SavvyCAN icon indicating copy to clipboard operation
SavvyCAN copied to clipboard

SavvyCAN crashing on start

Open MrDIYca opened this issue 2 years ago • 2 comments

Love the app!

Yesterday, I started having an issue where the app crashes on start. I haven't been able to use it since. The only thing I remember changing was the 'Maximum Frames to Capture' in the settings. I x100 it . I don't know if this is relevant or not. I have no way to changing it back due to the crash on start issue.

I tried to see if the app saves its settings in ~/Library so I would delete it to reset it, but can't find any.

Attached to the ticket is the full crash log.

Process: SavvyCAN [10367] Path: /Applications/SavvyCANs.app/Contents/MacOS/SavvyCAN Identifier: com.yourcompany.SavvyCAN Version: ??? Code Type: X86-64 (Translated) Parent Process: launchd [1] User ID: 501

Date/Time: 2023-02-01 21:35:03.9697 -0500 OS Version: macOS 13.1 (22C65) Report Version: 12 Anonymous UUID: 85037995-4EF1-50F3-FD90-E2ED5141CAED

Sleep/Wake UUID: 4CADCCA1-7D9C-4946-94EC-517AC962ED6F

Time Awake Since Boot: 30000 seconds Time Since Wake: 5074 seconds

System Integrity Protection: enabled

Crashed Thread: 0 Dispatch queue: com.apple.main-thread

Exception Type: EXC_CRASH (SIGABRT) Exception Codes: 0x0000000000000000, 0x0000000000000000

Application Specific Information: abort() called

crash.log.txt

MrDIYca avatar Feb 02 '23 02:02 MrDIYca

Found it:

/System/Volumes/Data/Users/$USER/.config/evtv.me/SavvyCAN.ini

Deleted and all is fine now.

MrDIYca avatar Feb 12 '23 04:02 MrDIYca

I'm glad you got it solved. The problem, as evidenced by your crash dump and the change you made, was that it tried to allocate too large of a buffer and could not do so. The default is 10 million frames. For efficiency reasons, whatever value you put into the "Maximum frames to capture" field is what it tries to pre-allocate so that the buffer never needs to be resized. Resizing a buffer of 10M frames would be an unpleasant experience as all existing frames have to be copied after a larger buffer is allocated. Each CANFrame object allocated is 56 bytes during the pre-allocation. So, 10M is already half a gigabyte of RAM. Asking for 100x more is 50 gigabytes of RAM which is probably more than you have. Thus the operating system panics and the program dies.

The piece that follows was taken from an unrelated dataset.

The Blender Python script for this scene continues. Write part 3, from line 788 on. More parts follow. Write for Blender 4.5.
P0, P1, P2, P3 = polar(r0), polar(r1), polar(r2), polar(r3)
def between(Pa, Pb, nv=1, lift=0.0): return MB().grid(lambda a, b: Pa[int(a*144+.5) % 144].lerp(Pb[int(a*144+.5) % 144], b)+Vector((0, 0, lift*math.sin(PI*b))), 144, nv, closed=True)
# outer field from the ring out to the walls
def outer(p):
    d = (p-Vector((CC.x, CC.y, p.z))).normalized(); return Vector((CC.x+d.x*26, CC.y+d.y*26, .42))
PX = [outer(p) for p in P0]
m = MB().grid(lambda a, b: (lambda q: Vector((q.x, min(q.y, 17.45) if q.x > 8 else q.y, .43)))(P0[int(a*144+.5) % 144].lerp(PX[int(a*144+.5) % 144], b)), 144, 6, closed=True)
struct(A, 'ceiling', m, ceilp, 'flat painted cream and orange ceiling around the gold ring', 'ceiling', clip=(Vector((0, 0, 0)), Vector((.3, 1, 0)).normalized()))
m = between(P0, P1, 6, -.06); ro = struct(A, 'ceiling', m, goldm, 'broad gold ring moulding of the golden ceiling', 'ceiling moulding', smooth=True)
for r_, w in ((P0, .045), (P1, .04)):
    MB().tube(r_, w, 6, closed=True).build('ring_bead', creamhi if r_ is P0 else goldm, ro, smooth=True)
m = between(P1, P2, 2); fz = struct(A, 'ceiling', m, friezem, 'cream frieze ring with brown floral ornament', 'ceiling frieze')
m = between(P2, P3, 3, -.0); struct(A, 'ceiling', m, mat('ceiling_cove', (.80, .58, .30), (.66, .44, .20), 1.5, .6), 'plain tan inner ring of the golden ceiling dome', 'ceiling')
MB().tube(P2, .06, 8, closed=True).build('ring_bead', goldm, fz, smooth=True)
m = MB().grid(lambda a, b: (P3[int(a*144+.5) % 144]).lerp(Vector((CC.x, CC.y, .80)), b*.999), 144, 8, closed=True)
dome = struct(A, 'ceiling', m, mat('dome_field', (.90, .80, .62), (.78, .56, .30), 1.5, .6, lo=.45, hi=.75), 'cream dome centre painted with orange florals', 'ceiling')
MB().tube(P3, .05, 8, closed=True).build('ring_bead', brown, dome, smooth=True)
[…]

There are valid reasons why it works the way it does but I should add some sanity checks to make sure that nothing crazy is happening. You had no way of knowing that it would try to literally pre-allocate all that RAM so it's not your fault. It should probably be made more clear how things work and also error check the allocation so that it handles things gracefully if the allocation is impossible.